Syria demands return of all occupied lands

  • @dusborne
THE FOREIGN Minister of Syria, Farouk al-Sharaa, made it clear yesterday that his country would accept nothing less than the return of "all its occupied land" in historic new peace negotiations with Israel.

In the first such meeting between Syria and Israel at such a high level, Mr al-Sharaa was speaking at the White House before beginning talks with the Israeli Prime Minister, Ehud Barak. While setting a sober tone, the Foreign Minister said the Middle East was approaching a "moment of truth".

The stakes are also high for US President Bill Clinton, who is attempting to forge a legacy of fostering international peace, notably in the Middle East and in Northern Ireland. A settlement between Syria and Israel, ending more than half a century of aggression between them, would be a monumental prize.

Mr Clinton said as he stood between Mr Barak and Mr al-Sharaa in the White House rose garden: "What we are witnessing today is not yet peace and getting there will require bold thinking and hard choices.

"But today is a big step along that path. For the first time in history there is a chance for a comprehensive peace between Israel and Syria."

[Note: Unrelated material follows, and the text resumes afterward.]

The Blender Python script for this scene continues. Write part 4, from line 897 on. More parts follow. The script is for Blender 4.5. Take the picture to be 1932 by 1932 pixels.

The two days of talks are not expected to produce any final agreements. It is more likely that they will kick off a longer process of negotiating that may take weeks or months. Joe Lockhart, President Clinton's spokesman, said: "I don't know that we can completely predict how that will play out."

At the heart will be Syria's demand for the return of the strategically important Golan Heights, seized by Israel during the 1967 Middle East war.

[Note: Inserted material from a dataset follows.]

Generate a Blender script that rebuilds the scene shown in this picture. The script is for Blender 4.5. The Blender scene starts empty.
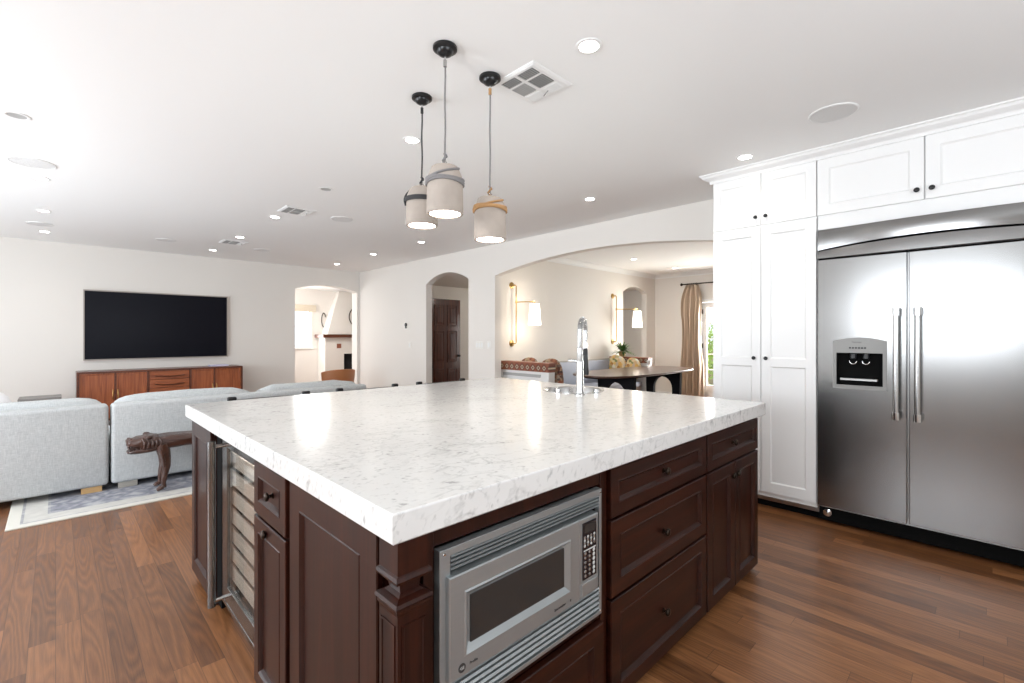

Mr Barak said that Israel was ready "to do whatever it takes" to reach a peace with Syria and "bring about the dreams of children and mothers" in the whole region. Before departing for Washington, Mr Barak warned Israelis to be ready for a "painful" outcome from the talks.

The Golan plateau is home to about 17,000 Jews who would have to leave before a handover.

In Washington, there were no affectations of great friendship on the lawn and no handshakes between the two sides for photographers.

"It goes without saying," Mr al-Sharaa said, "that peace for Syria means the return of all its occupied land, while for Israel, peace will mean the end of the psychological fear which the Israelis have been living in as a result of the existence of occupation."